• _GOAL_
Go through the records and show each line where the word "This" occurs.

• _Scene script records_
>>>>>

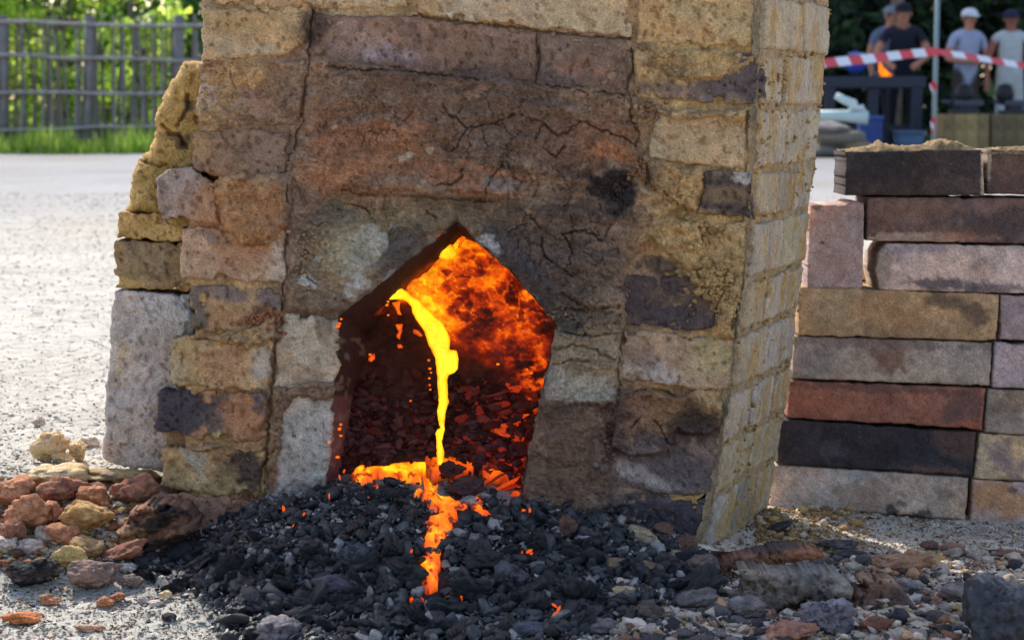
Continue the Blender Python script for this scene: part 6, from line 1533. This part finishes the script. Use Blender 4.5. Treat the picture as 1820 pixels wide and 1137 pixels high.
    ball('hair', hc + Vector((0, .022, .03)) * s, (.094, .088, .095), hair, cutz=hc.z - .03)
    ball('cap', hc + Vector((0, .004, .055)) * s, (.103, .112, .078), cap, cutz=hc.z + .03 * s)
    bm = bmesh.new(); rr = [bm.verts.new(hc + Vector((math.sin(a5) * .085, peak * (.085 + .085 * math.cos(a5)), .05 - .02 * math.cos(a5))) * s) for a5 in np.linspace(-1.4, 1.4, 9)]
    r2 = [bm.verts.new(v.co + Vector((0, 0, -.01))) for v in rr]
    bm.faces.new(rr); bm.faces.new(r2[::-1])
    for i_ in range(len(rr)):
        j_ = (i_ + 1) % len(rr); bm.faces.new((rr[i_], rr[j_], r2[j_], r2[i_]))
    bmesh.ops.recalc_face_normals(bm, faces=bm.faces)
    me_ = bpy.data.meshes.new('cap_peak'); bm.to_mesh(me_); bm.free()
    a2 = me_.color_attributes.new('Col', 'FLOAT_COLOR', 'POINT'); a2.data.foreach_set('color', np.tile(np.array([*lin(cap), 1], np.float32), (len(me_.vertices), 1)).ravel()); me_.materials.append(M_CLOTH)
    ob = bpy.data.objects.new('cap_peak', me_); COL.objects.link(ob); ob.parent = R
    R.rotation_euler = (0, 0, turn)
    return R
SKIN = (176, 122, 100)
person(1560, 29.6, 'person in a grey-blue shirt and grey cap standing behind the one at the fire', 1.78, (96, 102, 122), (50, 54, 66), SKIN, (112, 116, 126), lean=.25, arms='down', sleeve='short', turn=.6)
person(1600, 28.7, 'person in a black shirt and black cap bent over the fire on the forge table', 1.80, (34, 36, 48), (36, 38, 48), SKIN, (28, 30, 40), lean=.38, arms='work', turn=-.15)
person(1711, 28.2, 'person in a pale shirt, dark vest and light grey cap with hands together', 1.68, (150, 156, 178), (66, 56, 56), SKIN, (196, 198, 204), lean=.10, arms='front', sleeve='short', turn=.3)
person(1790, 28.2, 'person in a white sleeveless jersey and dark cap with arms hanging down', 1.67, (176, 178, 176), (172, 174, 170), (150, 96, 80), (40, 42, 62), lean=.06, arms='down', sleeve='none', turn=-.1)

bpy.context.view_layer.update()
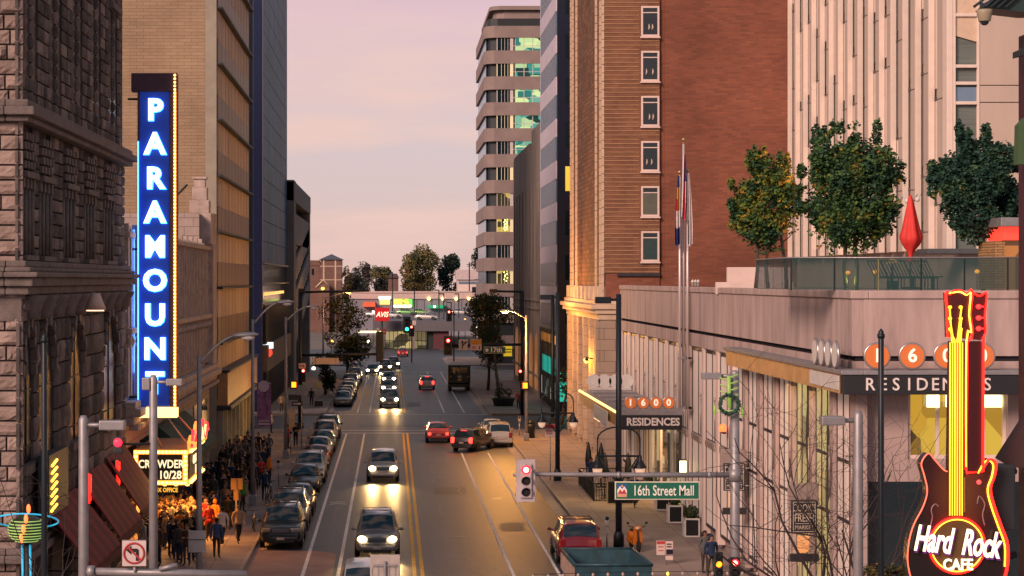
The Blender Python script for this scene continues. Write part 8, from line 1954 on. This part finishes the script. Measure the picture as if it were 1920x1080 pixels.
named = [(-6.95, 94.4, 4, 'tan', 'woman in a tan top and dark trousers nearest the kerb before the crowd', .4), (-7.6, 93.5, 4, 'white', 'person in a white top walking beside the woman in tan', -2.8), (-8.35, 95.2, 0, 'red', 'person in a bright red top at the edge of the lit crowd', .5),
         (-8.2, 97, 2, 'orange', 'person in an orange hooded top behind the red one', 2.5), (-7.5, 89.2, 0, 'plaid blue', 'person in a blue plaid shirt by the double sign back at the bottom', 3.0), (-8.3, 88.0, 2, 'black', 'person in black close to the nearest street lamp at the bottom', 2.8),
         (-10.6, 88.5, 2, 'white', 'person in a white hood at the lower left of the crowd', 2.4), (-9.9, 87.5, 0, 'dark blue', 'person in a dark blue coat at the bottom of the picture by the grey pole', 3.1), (-7.25, 123.5, 0, 'orange', 'person in an orange vest standing by the kerb beside the black sedan', 1.2),
         (-7.6, 121.0, 3, 'red', 'person in red beside the orange vest', .6), (-7.7, 107.5, 2, 'green', 'person in a bright green hood near the second lamp pole', 1.0), (-6.9, 113.2, 0, 'dark blue', 'police officer in dark blue standing by a bicycle near the second lamp pole', .3),
         (-7.0, 152, 3, 'black', 'person in black at the far end of the crowd near the kerb', .5), (-7.5, 150.5, 0, 'red', 'person in a red top at the far end of the crowd', 2), (-8.2, 136, 0, 'blue', 'person in a light blue jacket in the far crowd', .3),
         (-8.7, 101.8, 5, 'blue', 'person in blue beside the yellow plate in the crowd', .3), (-9.6, 166, 0, 'white', 'person in a white shirt by the utility cabinet near the cross street', 1.7)]
for x, y, p, c, lab, rz in named:
    taken.append((x, y)); person(x, y, rz, p, c, lab)
zones = [(-11.0, -8.6, 92.0, 99.0, 34, [('orange', 1), ('tan', 3), ('brown', 3), ('black', 3), ('grey', 2), ('white', .6), ('red', .5)], 'lit orange under the marquee', .52),
         (-11.0, -8.2, 86.5, 92, 16, [('black', 4), ('dark blue', 3), ('brown', 1), ('grey', 1)], 'in the dark front of the crowd below the marquee', .55),
         (-10.9, -7.8, 99.3, 116, 40, [('black', 5), ('dark blue', 2), ('grey', 2), ('brown', 1.2), ('tan', .5)], 'in the crowd by the dark green awning', .55),
         (-10.6, -7.8, 116, 142, 55, [('black', 5), ('dark blue', 2), ('grey', 2), ('brown', 1.2), ('tan', .5), ('white', .25)], 'in the far queue along the tan office block', .6)]
seen = {}
for x0, x1, y0, y1, n, cols, where, d in zones:
    for _ in range(n):
        p = spot(x0, x1, y0, y1, d)
        if not p: continue
        c = r0.choices([k for k, _ in cols], [w for _, w in cols])[0]; face = r0.choice((0, 0, .6, -.6, 1.6, 3.0, 2.2)) + r0.uniform(-.4, .4); ps = r0.choice((0, 0, 1, 2, 3, 5, 1))
        person(p[0], p[1], face, ps, c, 'person in %s clothing %s' % (c, where), CG+', '+c+' clothing '+where, r0.uniform(.92, 1.06))
for x, y, p, c, lab, rz in ((wx(1108, 121), 121, 4, 'dark blue', 'dark clad person walking past the cafe fence under the entrance canopy', 0), (wx(1190, 110), 110, 4, 'dark blue', 'person in dark blue walking under the street name sign', .2), (wx(1322, 84.5), 84.5, 0, 'grey', 'grey clad person at the bottom edge left of the amber light', .3), (wx(1334, 83), 83, 2, 'dark blue', 'dark blue clad person at the bottom edge nearest the amber light', .2),
                            (wx(977, 196), 196, 4, 'grey', 'person walking on the far right corner behind the lamp pole', 3), (wx(972, 199), 199, 0, 'red', 'person in red on the far right corner', 0), (wx(584, 205), 205, 0, 'black', 'person in black on the left pavement beyond the cross street', .2), (wx(519, 186), 194, 0, 'tan', 'person by the fins of the glass tower on the left', 0)):
    person(x, y, rz, p, c, lab)
# police bicycles
def bicycle(x, y, rz, label):
    t = thing('bicycle', label, 'bicycle', (x, y, gz(y)+.152), rz, 'bicycles standing at the left kerb')
    def L(): g = MB(); g.T = at(x, y, gz(y)+.152); return g
    for s in (-.52, .52):
        g = L(); g.ring((0, s, .34), .33, .33, .02, 24, 6, 0, Matrix.Rotation(R(90), 3, 'Z')); w = g.build('wheel', M['tyre'], t)
        g = L()
        for k in range(8): a = k*math.pi/4; g.tube([(0, s, .34), (0, s+.32*math.cos(a), .34+.32*math.sin(a))], .004, 4)
        g.build('spokes', M['steel'], w)
    g = L()
    for a, b in (((0, .52, .34), (0, .05, .30)), ((0, .05, .30), (0, .15, .85)), ((0, .15, .78), (0, -.40, .82)), ((0, .05, .3), (0, -.42, .72)), ((0, .15, .78), (0, .52, .34)), ((0, -.40, .95), (0, -.52, .34))): g.tube([a, b], .018, 6)
    g.build('frame', M['chrome'], t)
    g = L(); g.ell((0, .17, .90), .07, .14, .035, 10, 5); g.build('saddle', M['black'], t)
    g = L(); g.tube([(-.3, -.36, 1.0), (0, -.42, .98), (.3, -.36, 1.0)], .014, 6); g.build('handlebar', M['black'], t)
bicycle(-6.6, 99.5, .15, 'bicycle standing at the kerb beside the head of the parked row'); bicycle(-6.62, 111.4, -.1, 'bicycle at the kerb by the second lamp pole'); bicycle(-6.7, 114.6, .2, 'bicycle beyond the second lamp pole at the kerb')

<<<<<

• _RESPONSE BELOW_
Continue the Blender Python script for this scene: part 6, from line 1533. This part finishes the script. Use Blender 4.5. Treat the picture as 1820 pixels wide and 1137 pixels high.
The Blender Python script for this scene continues. Write part 8, from line 1954 on. This part finishes the script. Measure the picture as if it were 1920x1080 pixels.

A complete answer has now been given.